● **WHAT THE TASK ASKS**: Write out the full listing exactly as given, minus the images.

===============

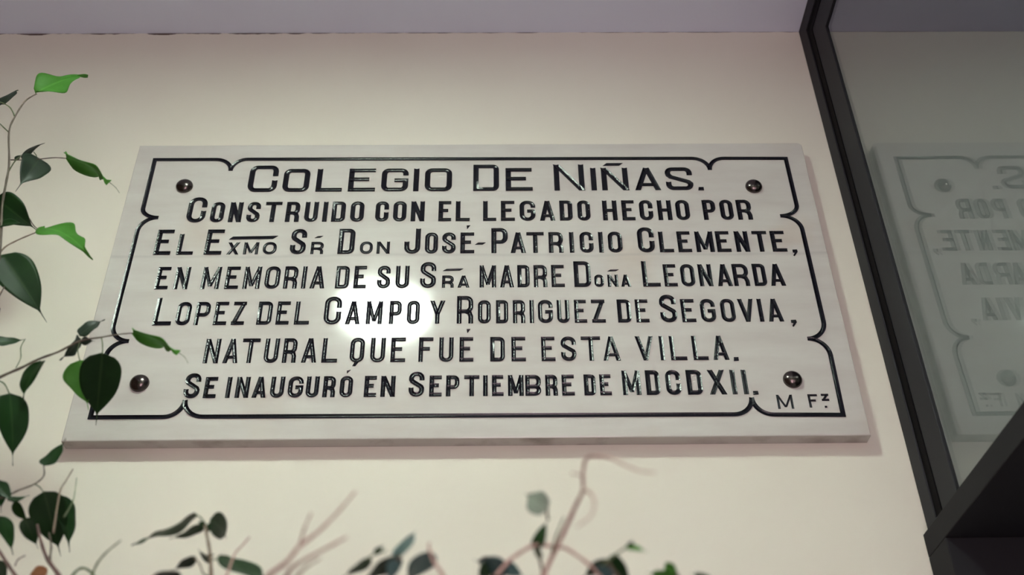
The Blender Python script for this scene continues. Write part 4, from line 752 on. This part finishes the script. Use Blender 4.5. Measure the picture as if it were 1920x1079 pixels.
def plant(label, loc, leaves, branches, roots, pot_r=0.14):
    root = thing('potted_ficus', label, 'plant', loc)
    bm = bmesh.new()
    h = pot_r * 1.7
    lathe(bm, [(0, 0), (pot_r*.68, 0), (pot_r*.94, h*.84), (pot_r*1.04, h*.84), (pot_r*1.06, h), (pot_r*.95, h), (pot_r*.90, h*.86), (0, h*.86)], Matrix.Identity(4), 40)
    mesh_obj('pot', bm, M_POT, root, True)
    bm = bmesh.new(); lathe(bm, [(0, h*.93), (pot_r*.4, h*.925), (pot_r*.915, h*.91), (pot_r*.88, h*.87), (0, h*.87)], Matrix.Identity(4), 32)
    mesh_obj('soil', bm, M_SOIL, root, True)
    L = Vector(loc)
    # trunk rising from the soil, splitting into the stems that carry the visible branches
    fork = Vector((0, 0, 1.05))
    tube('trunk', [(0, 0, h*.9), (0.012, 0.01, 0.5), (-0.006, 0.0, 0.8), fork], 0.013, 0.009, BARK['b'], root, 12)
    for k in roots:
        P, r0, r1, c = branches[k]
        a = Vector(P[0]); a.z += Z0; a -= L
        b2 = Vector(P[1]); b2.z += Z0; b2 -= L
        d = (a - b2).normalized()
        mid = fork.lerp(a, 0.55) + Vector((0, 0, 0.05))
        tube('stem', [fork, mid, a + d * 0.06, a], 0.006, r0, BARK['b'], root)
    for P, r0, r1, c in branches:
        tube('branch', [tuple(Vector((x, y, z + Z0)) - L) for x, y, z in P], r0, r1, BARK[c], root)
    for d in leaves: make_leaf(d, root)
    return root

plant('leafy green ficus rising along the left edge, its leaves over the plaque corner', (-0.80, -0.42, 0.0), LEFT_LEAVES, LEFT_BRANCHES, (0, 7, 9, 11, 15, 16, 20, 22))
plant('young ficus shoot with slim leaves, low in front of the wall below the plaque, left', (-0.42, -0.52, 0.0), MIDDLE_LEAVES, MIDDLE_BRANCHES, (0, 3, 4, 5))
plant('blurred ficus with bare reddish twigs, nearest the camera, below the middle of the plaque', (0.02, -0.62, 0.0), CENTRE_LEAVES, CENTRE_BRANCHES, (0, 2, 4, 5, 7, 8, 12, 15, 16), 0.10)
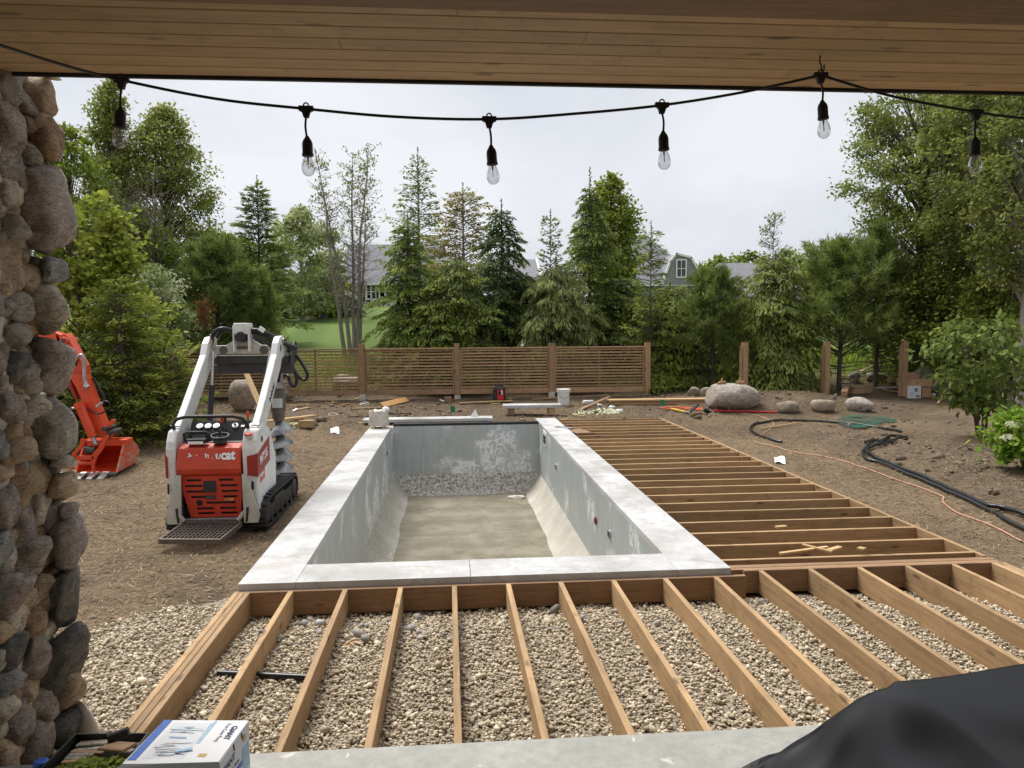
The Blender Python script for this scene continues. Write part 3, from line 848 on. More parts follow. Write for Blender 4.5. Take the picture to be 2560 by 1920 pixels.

===============

● **EXERCISE RESULT**:
The Blender Python script for this scene continues. Write part 4, from line 752 on. This part finishes the script. Use Blender 4.5. Measure the picture as if it were 1920x1079 pixels.
def plant(label, loc, leaves, branches, roots, pot_r=0.14):
    root = thing('potted_ficus', label, 'plant', loc)
    bm = bmesh.new()
    h = pot_r * 1.7
    lathe(bm, [(0, 0), (pot_r*.68, 0), (pot_r*.94, h*.84), (pot_r*1.04, h*.84), (pot_r*1.06, h), (pot_r*.95, h), (pot_r*.90, h*.86), (0, h*.86)], Matrix.Identity(4), 40)
    mesh_obj('pot', bm, M_POT, root, True)
    bm = bmesh.new(); lathe(bm, [(0, h*.93), (pot_r*.4, h*.925), (pot_r*.915, h*.91), (pot_r*.88, h*.87), (0, h*.87)], Matrix.Identity(4), 32)
    mesh_obj('soil', bm, M_SOIL, root, True)
    L = Vector(loc)
    # trunk rising from the soil, splitting into the stems that carry the visible branches
    fork = Vector((0, 0, 1.05))
    tube('trunk', [(0, 0, h*.9), (0.012, 0.01, 0.5), (-0.006, 0.0, 0.8), fork], 0.013, 0.009, BARK['b'], root, 12)
    for k in roots:
        P, r0, r1, c = branches[k]
        a = Vector(P[0]); a.z += Z0; a -= L
        b2 = Vector(P[1]); b2.z += Z0; b2 -= L
        d = (a - b2).normalized()
        mid = fork.lerp(a, 0.55) + Vector((0, 0, 0.05))
        tube('stem', [fork, mid, a + d * 0.06, a], 0.006, r0, BARK['b'], root)
    for P, r0, r1, c in branches:
        tube('branch', [tuple(Vector((x, y, z + Z0)) - L) for x, y, z in P], r0, r1, BARK[c], root)
    for d in leaves: make_leaf(d, root)
    return root

plant('leafy green ficus rising along the left edge, its leaves over the plaque corner', (-0.80, -0.42, 0.0), LEFT_LEAVES, LEFT_BRANCHES, (0, 7, 9, 11, 15, 16, 20, 22))
plant('young ficus shoot with slim leaves, low in front of the wall below the plaque, left', (-0.42, -0.52, 0.0), MIDDLE_LEAVES, MIDDLE_BRANCHES, (0, 3, 4, 5))
plant('blurred ficus with bare reddish twigs, nearest the camera, below the middle of the plaque', (0.02, -0.62, 0.0), CENTRE_LEAVES, CENTRE_BRANCHES, (0, 2, 4, 5, 7, 8, 12, 15, 16), 0.10)
The Blender Python script for this scene continues. Write part 3, from line 848 on. More parts follow. Write for Blender 4.5. Take the picture to be 2560 by 1920 pixels.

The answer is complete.